In an ironic spin on Call Me By Your Name‘s most moving scene, the film’s title is explained by none other than Michael Stuhlbarg, who makes a cameo as a swamp cannibal that fell in love with a policeman (played by David Gordon Green, who is here as much for his creepy grin as he is for being an acknowledgment of the journey that the Suspiria remake took to the screen) mid-meal. It refers to the final stage one of these cannibals reaches: when they’re so consumed by hunger that they make their way through the whole carcass without stopping to, you know, remember how hard it is to eat ossified, spongey bone. This rampant, uncontrollable consumption is the crux of their journey, and it’s a distinctly American spin on it, contrasted with something like Julia Ducournau’s Raw, which saw it, in her characters, as a stage of self-realization grounded in hereditary means.
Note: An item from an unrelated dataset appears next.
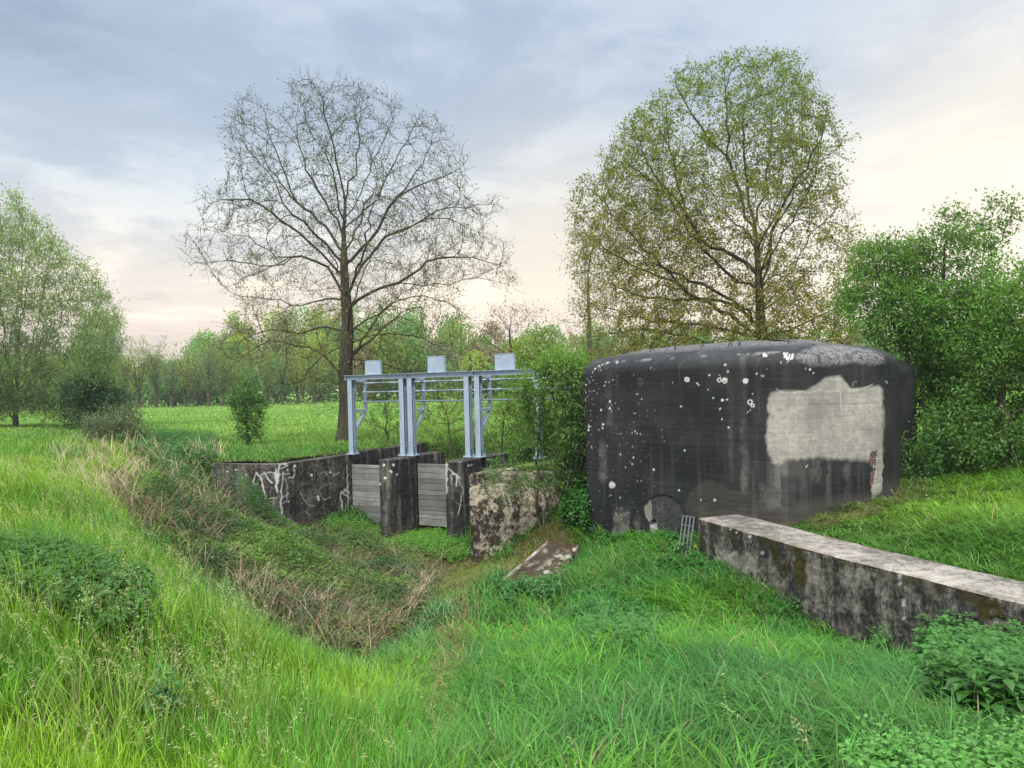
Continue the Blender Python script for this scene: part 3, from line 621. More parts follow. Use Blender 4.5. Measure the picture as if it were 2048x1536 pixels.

The latter plays a role in what little world-building there is here (and thank god they resisted the urge to go full-on Vampire: The Masquerade or whatever), but Guadagnino is interested in exploring his characters’ reactions to their urges more so than defaulting to a pale imitation of the icky and visceral experience Raw provided for its viewers. This adds to the binding nature of the core romance, increases the dread through the conflict, and ultimately leads to the sad conclusion — an act of grieving consumption not unlike the apple in Bi Gan’s Long Day’s Journey into Night or Rooney Mara’s pie-eating marathon in David Lowery’s A Ghost Story. But for whatever reason, I thought of a slightly altered version of a line from Spike Jonze’s Where the Wild Things Are as Trent Reznor started to sing over the credits roll: “I’ll eat you up, I loved you so.”